[Raw data]
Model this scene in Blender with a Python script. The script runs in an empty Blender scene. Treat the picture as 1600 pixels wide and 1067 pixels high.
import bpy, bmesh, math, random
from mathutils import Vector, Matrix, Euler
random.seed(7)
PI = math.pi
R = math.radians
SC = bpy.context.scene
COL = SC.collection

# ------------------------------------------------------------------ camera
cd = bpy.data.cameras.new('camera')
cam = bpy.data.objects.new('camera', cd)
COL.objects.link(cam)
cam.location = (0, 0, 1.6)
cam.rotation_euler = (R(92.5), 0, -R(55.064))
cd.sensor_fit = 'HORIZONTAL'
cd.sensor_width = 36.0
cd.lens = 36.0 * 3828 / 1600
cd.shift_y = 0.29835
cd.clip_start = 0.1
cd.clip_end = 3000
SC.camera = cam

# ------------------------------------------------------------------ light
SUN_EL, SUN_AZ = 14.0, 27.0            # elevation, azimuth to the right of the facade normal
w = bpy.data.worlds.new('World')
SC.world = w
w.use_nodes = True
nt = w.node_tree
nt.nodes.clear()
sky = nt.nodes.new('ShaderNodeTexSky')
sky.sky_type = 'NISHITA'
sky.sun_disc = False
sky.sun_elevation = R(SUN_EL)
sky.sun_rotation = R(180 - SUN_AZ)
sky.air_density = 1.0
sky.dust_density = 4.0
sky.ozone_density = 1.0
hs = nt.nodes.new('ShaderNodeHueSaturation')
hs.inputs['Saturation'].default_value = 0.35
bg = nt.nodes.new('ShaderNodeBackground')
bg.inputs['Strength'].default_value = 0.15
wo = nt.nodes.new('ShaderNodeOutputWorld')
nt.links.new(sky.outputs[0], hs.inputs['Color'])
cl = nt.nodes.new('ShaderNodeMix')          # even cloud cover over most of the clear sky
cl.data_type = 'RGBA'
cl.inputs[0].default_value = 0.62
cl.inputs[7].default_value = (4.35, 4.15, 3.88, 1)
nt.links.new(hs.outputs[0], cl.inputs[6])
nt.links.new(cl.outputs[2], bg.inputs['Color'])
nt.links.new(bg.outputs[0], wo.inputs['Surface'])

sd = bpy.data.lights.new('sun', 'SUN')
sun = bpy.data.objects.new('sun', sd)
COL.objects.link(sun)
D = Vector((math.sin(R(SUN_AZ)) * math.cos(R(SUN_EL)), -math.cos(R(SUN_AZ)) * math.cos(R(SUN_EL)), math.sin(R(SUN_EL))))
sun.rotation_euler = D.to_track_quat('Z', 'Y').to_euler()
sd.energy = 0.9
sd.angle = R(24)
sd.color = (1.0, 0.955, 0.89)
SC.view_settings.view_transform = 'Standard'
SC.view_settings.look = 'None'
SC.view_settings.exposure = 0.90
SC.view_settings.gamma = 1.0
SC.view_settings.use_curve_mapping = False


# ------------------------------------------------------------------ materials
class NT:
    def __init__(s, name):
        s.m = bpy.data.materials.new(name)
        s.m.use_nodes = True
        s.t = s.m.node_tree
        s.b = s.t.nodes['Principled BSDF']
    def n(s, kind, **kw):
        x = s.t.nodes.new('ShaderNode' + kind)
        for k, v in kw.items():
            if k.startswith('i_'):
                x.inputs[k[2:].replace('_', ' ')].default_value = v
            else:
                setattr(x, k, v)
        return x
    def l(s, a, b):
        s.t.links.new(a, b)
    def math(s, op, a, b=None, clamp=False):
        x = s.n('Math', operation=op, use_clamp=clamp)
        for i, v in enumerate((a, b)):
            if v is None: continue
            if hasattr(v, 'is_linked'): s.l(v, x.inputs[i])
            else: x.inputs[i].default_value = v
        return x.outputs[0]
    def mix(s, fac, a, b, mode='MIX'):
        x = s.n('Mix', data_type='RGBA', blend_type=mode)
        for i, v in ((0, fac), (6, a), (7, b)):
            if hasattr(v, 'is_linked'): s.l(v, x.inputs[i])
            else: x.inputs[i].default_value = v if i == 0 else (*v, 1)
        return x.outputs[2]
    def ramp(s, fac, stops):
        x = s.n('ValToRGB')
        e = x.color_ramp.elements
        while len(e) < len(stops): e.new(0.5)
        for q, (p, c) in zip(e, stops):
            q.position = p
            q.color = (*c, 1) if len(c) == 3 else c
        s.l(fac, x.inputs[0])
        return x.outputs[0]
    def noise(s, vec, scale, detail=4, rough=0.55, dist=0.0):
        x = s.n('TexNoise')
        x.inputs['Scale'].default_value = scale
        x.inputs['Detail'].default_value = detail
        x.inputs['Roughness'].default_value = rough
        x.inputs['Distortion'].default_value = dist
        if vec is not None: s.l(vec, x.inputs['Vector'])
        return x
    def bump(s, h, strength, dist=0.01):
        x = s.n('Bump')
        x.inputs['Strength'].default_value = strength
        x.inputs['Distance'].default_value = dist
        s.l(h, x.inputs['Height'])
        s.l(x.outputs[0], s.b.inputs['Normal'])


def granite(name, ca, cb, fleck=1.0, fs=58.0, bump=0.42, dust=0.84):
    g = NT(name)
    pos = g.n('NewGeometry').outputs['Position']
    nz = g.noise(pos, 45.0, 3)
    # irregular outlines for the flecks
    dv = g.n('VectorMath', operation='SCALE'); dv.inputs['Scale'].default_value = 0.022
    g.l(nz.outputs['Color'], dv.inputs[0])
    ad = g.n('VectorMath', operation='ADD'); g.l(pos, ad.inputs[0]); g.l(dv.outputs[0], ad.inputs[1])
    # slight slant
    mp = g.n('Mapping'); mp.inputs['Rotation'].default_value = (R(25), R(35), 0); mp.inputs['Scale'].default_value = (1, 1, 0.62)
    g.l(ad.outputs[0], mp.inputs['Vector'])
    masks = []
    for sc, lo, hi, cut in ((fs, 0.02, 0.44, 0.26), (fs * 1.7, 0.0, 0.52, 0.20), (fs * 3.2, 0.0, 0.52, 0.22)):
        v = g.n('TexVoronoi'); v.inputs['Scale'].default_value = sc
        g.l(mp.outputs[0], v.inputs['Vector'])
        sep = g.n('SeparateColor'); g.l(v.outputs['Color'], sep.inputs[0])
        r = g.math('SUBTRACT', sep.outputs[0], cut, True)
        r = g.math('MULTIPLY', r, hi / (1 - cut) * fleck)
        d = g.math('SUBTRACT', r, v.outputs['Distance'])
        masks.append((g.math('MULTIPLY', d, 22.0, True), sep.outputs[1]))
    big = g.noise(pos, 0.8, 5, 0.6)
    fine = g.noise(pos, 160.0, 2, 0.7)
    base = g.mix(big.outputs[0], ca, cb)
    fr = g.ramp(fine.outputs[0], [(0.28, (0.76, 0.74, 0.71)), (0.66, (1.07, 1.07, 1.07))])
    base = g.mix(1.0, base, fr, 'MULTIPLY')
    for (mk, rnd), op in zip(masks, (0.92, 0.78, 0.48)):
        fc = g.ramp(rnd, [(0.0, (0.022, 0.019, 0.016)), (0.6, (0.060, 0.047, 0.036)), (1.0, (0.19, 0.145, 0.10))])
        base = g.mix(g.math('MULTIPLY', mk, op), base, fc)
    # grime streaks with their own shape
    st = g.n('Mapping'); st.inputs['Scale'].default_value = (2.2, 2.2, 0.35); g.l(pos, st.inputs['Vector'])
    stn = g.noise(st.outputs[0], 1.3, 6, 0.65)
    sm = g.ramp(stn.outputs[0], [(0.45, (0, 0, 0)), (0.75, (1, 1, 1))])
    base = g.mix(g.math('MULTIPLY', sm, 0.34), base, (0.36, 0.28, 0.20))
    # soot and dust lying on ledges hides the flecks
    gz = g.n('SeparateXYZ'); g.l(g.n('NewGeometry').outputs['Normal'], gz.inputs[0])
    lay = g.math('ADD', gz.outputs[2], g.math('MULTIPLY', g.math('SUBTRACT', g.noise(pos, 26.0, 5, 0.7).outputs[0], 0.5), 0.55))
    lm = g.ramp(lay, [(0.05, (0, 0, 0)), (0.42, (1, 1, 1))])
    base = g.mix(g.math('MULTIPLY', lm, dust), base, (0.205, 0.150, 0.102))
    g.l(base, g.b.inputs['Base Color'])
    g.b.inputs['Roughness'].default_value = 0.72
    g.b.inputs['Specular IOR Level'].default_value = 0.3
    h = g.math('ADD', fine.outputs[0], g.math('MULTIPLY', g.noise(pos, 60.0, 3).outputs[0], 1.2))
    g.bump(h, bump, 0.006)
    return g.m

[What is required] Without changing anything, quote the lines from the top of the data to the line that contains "nt.links.new(bg.outputs[0], wo.inputs['Surface'])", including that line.

[Answer]
Model this scene in Blender with a Python script. The script runs in an empty Blender scene. Treat the picture as 1600 pixels wide and 1067 pixels high.
import bpy, bmesh, math, random
from mathutils import Vector, Matrix, Euler
random.seed(7)
PI = math.pi
R = math.radians
SC = bpy.context.scene
COL = SC.collection

# ------------------------------------------------------------------ camera
cd = bpy.data.cameras.new('camera')
cam = bpy.data.objects.new('camera', cd)
COL.objects.link(cam)
cam.location = (0, 0, 1.6)
cam.rotation_euler = (R(92.5), 0, -R(55.064))
cd.sensor_fit = 'HORIZONTAL'
cd.sensor_width = 36.0
cd.lens = 36.0 * 3828 / 1600
cd.shift_y = 0.29835
cd.clip_start = 0.1
cd.clip_end = 3000
SC.camera = cam

# ------------------------------------------------------------------ light
SUN_EL, SUN_AZ = 14.0, 27.0            # elevation, azimuth to the right of the facade normal
w = bpy.data.worlds.new('World')
SC.world = w
w.use_nodes = True
nt = w.node_tree
nt.nodes.clear()
sky = nt.nodes.new('ShaderNodeTexSky')
sky.sky_type = 'NISHITA'
sky.sun_disc = False
sky.sun_elevation = R(SUN_EL)
sky.sun_rotation = R(180 - SUN_AZ)
sky.air_density = 1.0
sky.dust_density = 4.0
sky.ozone_density = 1.0
hs = nt.nodes.new('ShaderNodeHueSaturation')
hs.inputs['Saturation'].default_value = 0.35
bg = nt.nodes.new('ShaderNodeBackground')
bg.inputs['Strength'].default_value = 0.15
wo = nt.nodes.new('ShaderNodeOutputWorld')
nt.links.new(sky.outputs[0], hs.inputs['Color'])
cl = nt.nodes.new('ShaderNodeMix')          # even cloud cover over most of the clear sky
cl.data_type = 'RGBA'
cl.inputs[0].default_value = 0.62
cl.inputs[7].default_value = (4.35, 4.15, 3.88, 1)
nt.links.new(hs.outputs[0], cl.inputs[6])
nt.links.new(cl.outputs[2], bg.inputs['Color'])
nt.links.new(bg.outputs[0], wo.inputs['Surface'])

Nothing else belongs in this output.